── INFORMATION PROVIDED ──
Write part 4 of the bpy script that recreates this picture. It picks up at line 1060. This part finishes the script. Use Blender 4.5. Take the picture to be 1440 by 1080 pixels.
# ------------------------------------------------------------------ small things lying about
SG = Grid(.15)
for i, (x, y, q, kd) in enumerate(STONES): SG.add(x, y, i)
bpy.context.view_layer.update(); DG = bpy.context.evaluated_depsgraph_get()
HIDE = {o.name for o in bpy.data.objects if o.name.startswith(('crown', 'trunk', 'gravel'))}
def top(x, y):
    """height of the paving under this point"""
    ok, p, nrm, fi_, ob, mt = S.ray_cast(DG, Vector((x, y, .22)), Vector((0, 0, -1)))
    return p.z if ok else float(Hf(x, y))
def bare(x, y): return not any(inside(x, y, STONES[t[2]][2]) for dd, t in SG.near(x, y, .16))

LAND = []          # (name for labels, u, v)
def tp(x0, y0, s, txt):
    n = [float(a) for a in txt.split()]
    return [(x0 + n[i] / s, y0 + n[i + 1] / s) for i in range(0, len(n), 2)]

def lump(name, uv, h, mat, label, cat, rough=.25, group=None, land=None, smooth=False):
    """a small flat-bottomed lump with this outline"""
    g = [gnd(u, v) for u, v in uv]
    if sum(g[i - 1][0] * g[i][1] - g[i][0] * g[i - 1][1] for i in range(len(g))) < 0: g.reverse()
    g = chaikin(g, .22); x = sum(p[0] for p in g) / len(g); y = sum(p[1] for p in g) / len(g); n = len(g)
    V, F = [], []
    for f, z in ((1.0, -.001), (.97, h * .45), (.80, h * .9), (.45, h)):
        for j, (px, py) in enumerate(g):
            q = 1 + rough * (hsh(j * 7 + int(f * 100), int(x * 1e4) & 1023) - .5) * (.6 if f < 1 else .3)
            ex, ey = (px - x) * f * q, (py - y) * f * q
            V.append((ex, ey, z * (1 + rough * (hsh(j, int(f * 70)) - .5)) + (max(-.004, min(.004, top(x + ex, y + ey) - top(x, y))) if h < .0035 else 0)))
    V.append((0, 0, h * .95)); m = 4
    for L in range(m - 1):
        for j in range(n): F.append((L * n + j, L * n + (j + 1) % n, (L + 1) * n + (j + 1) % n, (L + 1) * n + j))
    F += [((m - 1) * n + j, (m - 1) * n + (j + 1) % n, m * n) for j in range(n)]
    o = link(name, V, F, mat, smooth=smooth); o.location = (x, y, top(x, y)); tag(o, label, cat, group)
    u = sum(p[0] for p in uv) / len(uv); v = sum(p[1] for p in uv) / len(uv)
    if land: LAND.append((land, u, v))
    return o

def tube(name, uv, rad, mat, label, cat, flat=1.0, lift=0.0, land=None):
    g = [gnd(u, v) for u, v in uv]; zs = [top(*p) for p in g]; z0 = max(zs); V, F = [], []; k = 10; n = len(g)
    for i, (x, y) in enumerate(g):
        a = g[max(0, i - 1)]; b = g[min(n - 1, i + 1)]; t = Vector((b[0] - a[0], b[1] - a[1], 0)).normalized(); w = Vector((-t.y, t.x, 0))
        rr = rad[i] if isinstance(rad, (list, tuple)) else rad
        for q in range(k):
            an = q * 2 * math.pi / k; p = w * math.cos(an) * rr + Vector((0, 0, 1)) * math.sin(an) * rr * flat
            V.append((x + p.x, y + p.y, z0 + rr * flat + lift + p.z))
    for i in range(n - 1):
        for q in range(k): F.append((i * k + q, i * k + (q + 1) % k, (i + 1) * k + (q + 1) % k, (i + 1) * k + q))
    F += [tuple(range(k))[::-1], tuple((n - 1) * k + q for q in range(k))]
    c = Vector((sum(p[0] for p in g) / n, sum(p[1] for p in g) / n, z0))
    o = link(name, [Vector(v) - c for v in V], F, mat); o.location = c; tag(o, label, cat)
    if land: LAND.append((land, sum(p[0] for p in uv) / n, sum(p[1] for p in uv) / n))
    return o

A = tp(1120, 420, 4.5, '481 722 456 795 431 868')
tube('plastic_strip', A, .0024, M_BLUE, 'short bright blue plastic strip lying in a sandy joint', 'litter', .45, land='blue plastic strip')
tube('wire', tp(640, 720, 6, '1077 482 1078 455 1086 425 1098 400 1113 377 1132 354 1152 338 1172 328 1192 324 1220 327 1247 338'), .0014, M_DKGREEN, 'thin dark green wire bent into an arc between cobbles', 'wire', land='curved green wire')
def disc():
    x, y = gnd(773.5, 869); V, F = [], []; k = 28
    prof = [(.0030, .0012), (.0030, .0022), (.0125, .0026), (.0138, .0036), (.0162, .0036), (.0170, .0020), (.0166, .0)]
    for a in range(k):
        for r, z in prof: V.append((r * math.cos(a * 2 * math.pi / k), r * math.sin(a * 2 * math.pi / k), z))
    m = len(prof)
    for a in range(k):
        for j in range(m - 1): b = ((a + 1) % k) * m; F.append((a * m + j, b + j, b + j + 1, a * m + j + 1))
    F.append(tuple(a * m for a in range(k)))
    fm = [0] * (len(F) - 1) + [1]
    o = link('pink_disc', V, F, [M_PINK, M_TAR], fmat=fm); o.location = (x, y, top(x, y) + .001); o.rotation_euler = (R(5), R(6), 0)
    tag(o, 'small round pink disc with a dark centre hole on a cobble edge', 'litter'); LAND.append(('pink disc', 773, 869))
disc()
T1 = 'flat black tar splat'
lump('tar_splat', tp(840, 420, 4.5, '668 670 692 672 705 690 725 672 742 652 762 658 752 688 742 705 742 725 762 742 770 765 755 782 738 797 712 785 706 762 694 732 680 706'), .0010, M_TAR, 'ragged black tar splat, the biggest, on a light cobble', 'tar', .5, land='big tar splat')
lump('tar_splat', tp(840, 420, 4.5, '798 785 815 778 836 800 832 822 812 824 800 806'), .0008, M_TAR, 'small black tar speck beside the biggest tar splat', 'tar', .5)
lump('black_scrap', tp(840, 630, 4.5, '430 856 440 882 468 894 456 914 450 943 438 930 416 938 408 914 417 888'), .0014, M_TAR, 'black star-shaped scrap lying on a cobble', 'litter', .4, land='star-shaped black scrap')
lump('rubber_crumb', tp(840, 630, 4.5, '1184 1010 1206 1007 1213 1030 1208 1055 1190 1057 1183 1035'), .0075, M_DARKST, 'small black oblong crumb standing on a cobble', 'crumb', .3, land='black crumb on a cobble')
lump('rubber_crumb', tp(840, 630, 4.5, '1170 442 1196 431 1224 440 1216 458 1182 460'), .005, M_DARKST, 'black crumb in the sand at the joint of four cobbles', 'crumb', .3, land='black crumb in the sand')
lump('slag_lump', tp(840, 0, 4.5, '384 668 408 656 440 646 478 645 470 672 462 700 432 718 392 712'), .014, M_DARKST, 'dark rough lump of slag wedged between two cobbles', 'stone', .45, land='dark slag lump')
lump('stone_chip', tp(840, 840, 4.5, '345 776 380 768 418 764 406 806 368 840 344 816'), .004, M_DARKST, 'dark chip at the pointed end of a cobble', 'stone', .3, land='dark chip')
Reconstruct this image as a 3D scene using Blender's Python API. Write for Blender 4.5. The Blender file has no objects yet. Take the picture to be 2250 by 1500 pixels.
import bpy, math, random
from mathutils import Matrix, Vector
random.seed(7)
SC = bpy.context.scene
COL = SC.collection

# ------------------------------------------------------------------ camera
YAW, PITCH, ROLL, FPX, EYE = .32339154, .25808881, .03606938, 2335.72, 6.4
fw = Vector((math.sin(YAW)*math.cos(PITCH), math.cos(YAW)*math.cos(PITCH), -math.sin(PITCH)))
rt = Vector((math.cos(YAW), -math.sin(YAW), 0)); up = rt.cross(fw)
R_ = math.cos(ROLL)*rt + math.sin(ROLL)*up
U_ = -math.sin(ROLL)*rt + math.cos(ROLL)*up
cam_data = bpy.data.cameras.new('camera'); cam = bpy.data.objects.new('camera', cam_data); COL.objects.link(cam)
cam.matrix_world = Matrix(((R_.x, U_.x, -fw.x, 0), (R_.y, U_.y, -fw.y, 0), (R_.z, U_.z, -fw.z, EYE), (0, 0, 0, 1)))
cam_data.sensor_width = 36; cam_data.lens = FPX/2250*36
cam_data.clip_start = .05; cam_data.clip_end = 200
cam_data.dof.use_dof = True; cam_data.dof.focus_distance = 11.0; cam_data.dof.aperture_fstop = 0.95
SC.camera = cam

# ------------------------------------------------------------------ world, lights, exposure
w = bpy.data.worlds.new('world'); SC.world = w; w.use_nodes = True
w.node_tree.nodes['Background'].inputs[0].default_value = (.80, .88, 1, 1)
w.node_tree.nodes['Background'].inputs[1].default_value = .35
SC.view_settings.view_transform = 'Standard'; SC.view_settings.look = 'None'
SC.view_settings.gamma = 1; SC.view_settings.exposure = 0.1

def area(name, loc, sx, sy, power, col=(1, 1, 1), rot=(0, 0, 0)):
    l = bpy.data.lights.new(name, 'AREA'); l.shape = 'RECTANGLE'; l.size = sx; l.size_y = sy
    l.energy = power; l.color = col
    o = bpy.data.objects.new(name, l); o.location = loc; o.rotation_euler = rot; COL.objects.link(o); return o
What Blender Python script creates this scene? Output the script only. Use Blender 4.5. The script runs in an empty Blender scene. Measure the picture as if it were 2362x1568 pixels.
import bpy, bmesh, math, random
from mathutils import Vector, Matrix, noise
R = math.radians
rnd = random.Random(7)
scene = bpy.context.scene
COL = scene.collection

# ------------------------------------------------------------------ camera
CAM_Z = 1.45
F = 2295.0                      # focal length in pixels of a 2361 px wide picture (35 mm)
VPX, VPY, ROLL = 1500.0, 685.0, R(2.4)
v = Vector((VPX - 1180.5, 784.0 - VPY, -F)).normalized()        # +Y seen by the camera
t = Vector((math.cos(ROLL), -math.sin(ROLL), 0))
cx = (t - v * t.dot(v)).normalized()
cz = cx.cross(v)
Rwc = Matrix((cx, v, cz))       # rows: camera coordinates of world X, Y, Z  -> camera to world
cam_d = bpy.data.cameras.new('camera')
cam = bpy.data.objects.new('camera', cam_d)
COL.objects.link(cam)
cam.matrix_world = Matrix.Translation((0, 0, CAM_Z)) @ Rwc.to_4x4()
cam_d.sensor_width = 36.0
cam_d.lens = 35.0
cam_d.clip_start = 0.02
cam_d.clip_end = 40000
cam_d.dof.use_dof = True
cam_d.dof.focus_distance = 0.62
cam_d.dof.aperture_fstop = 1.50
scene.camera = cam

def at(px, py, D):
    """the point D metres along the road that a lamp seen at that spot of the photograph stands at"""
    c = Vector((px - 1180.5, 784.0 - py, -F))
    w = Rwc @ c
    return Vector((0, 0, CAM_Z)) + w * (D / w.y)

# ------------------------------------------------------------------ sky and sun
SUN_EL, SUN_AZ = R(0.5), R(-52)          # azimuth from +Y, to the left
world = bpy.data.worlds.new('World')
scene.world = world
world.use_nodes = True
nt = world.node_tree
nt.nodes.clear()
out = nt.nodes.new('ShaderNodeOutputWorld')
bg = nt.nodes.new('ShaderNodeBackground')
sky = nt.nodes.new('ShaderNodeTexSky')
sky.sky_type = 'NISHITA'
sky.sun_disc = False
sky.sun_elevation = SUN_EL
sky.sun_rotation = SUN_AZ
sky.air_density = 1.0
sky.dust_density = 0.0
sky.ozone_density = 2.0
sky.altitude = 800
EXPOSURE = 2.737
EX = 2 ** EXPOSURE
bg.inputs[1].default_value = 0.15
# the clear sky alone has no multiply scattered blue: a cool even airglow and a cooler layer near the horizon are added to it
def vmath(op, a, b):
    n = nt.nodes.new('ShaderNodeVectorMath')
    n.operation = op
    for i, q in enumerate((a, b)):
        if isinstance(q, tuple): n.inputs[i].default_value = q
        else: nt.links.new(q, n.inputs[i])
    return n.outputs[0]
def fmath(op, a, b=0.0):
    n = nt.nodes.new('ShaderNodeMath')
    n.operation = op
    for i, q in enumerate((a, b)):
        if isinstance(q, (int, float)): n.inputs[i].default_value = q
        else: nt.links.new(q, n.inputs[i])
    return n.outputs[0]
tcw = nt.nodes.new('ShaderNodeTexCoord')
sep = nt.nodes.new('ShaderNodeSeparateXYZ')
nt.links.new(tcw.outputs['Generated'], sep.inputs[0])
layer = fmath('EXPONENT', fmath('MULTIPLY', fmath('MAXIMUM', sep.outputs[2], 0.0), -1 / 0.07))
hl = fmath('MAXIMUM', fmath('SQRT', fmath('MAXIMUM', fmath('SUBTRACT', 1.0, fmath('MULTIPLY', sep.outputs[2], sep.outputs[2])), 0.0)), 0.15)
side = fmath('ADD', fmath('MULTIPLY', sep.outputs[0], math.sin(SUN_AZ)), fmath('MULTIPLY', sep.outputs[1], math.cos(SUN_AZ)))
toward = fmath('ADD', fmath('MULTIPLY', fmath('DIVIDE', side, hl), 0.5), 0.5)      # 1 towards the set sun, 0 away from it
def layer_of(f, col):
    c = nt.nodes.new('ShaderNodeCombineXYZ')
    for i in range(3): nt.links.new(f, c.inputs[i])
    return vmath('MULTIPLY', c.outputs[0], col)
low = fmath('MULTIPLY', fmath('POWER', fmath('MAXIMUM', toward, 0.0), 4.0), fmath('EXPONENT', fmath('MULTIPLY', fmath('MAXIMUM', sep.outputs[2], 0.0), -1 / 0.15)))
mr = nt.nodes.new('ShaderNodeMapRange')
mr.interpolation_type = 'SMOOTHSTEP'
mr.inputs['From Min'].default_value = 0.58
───
WORK TO BE COMPLETED: Your task is to repeat exactly the lines from the one that contains "What Blender Python" through the one that contains "COL = scene.collection", with both end lines included.

ANSWER TO THIS PROBLEM:
What Blender Python script creates this scene? Output the script only. Use Blender 4.5. The script runs in an empty Blender scene. Measure the picture as if it were 2362x1568 pixels.
import bpy, bmesh, math, random
from mathutils import Vector, Matrix, noise
R = math.radians
rnd = random.Random(7)
scene = bpy.context.scene
COL = scene.collection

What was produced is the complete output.